Juul challenges key ballot language on overturning e-cig ban

Ballot Simplification Committee will hear arguments that ballot handbook language is biased -- and this could well end up in court.

This has been a product aimed at teens.

A relatively obscure city committee will make what some say is a crucial decision tomorrow on a ballot measure that would overturn the city’s ban on those nicotine-delivery systems– which are known as vaping devices or electronic cigarettes, depending who you ask.

This has been a product aimed at teens.

The distinction is important: The language that the Ballot Simplification Committee wants to put in the ballot handbook uses the term “electronic cigarettes.” Juul Labs, the company that makes the devices that have now hooked tens of thousands of teens on nicotine, wants the use the word “vaping,” which presumably doesn’t sound as bad.

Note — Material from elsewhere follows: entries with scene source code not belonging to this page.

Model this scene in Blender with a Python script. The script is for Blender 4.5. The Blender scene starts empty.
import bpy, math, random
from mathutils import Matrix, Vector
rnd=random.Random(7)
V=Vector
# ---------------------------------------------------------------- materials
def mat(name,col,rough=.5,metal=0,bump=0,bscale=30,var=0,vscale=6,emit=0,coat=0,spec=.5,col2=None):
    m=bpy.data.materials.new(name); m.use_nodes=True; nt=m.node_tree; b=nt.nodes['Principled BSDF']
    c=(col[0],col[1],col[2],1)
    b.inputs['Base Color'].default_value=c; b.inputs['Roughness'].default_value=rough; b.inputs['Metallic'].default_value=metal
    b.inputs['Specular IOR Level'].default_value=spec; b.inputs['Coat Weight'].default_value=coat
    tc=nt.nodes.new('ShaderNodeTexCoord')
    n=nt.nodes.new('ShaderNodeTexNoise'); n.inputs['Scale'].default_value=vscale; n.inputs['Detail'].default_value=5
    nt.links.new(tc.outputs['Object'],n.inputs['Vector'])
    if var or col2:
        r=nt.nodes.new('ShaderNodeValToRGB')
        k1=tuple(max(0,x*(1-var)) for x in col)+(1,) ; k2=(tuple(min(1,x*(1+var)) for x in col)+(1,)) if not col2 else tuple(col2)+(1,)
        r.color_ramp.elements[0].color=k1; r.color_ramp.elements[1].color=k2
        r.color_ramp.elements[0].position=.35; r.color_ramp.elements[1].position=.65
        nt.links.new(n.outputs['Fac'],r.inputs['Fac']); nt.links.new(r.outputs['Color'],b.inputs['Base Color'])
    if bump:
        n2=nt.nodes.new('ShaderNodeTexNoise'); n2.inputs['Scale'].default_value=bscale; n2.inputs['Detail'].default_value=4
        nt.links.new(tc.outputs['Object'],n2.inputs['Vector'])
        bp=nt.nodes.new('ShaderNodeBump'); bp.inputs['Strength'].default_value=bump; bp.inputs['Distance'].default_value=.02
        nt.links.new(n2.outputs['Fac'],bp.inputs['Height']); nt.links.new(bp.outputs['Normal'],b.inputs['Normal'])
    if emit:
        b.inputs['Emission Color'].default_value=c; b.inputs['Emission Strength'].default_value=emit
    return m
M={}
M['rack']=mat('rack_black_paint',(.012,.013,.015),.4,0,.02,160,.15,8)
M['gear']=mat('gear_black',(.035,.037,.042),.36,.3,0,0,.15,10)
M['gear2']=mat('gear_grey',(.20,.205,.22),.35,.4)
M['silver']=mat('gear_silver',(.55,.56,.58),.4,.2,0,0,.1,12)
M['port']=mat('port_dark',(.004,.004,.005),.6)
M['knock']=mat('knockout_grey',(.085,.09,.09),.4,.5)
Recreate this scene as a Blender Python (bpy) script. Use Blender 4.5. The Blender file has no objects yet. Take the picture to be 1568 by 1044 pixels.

That’s just one of the long list of issues that will be debated as Juul’s team tries to change the words that every voter will see before they cast their ballots. The language in the ballot handbook can be critical, particularly for voters who don’t pay attention to the campaign literature and ads and who look at what the city says the measure would actually do.

San Francisco voters are not fond of “cigarettes,” and have approved over the years numerous bills to tax and regulate them. Not as many people – particularly people over 40 – even know what “vaping” is.

The supes unanimously passed legislation banning Juul devices from being made or sold in San Francisco. Juul, now partially owned by Altria, the giant tobacco conglomerate, hired signature gatherers to put a measure on the ballot that would repeal the law.

The argument from the tobacco industry: Juul is good for adults who want to shift from smoking to vaping, which might not be as bad for you. And why should San Francisco ban adults from using a drug (nicotine) of their choice when the city has long supported adult use of drugs like alcohol and cannabis?

But we aren’t talking just about adults here. The argument from the supes and their allies: Juul aggressively marketed to kids with all sorts of flavored tobacco, got another generation addicted to nicotine just as we were winning the war on youth smoking, and these devices will continue making their way into the high schools where (trust me, I have kids) they are epidemic.

Juul started off marketing flavored tobacco products like “cotton candy,” “gummy bear,” and “cheery crush” that clearly were not aimed at 50-year-old smokers who wanted to shift to vaping.

The city has already banned the sale of flavored tobacco – and one of the central issues before the committee is whether the referendum would overturn that ban. The committee’s language, which if it stands up will appear in the ballot handbook, says that the referendum

May repeal other City laws that apply to electronic cigarettes, including the City law that prohibits the sale of flavored electronic cigarettes.

It would explain the voting process this way:

A “YES” Vote Means: If you vote “yes,” you want to allow electronic cigarettes to be sold in the City regardless of FDA authorization and adopt new regulations on the sale, manufacturing, distribution and advertising of electronic cigarettes in San Francisco.

A “NO” Vote Means: If you vote “no,” you do not want to make these changes.

Attorneys for Juul are arguing that the referendum would not overturn the sale of flavored tobacco. “I think that’s the biggest issue,” Nick Sanders, a lawyer with the Sutton Law Firm, which is representing Juul, told me.

He said that Juul never intended for the referendum to overturn the flavored-tobacco ban. The City Attorney’s Office says the language could have that impact – and of course, since this is a ballot measure, it can’t later be amended by the supes. In effect, the City Attorney’s Office has argued, the ballot measure could limit the ability of the city to regulate e-cigs in any significant way in the future.

That’s because the ballot measure not only would overturn the existing law – it would impose its own regulations including a requirement that retailers selling Juul-type products run ID scans to make sure nobody under 21 buys them. Once the law sets regulatory standards, the city argues, existing regulations could be overturned.

Sutton’s firm is asking City Attorney Dennis Herrera to recuse himself from representing the city on the entire issue.

And if the Ballot Simplification Committee doesn’t agreed to make the changes that Juul wants, this will almost certainly wind up in court – probably next week.

The hearing starts at 9am in City Hall Room 400.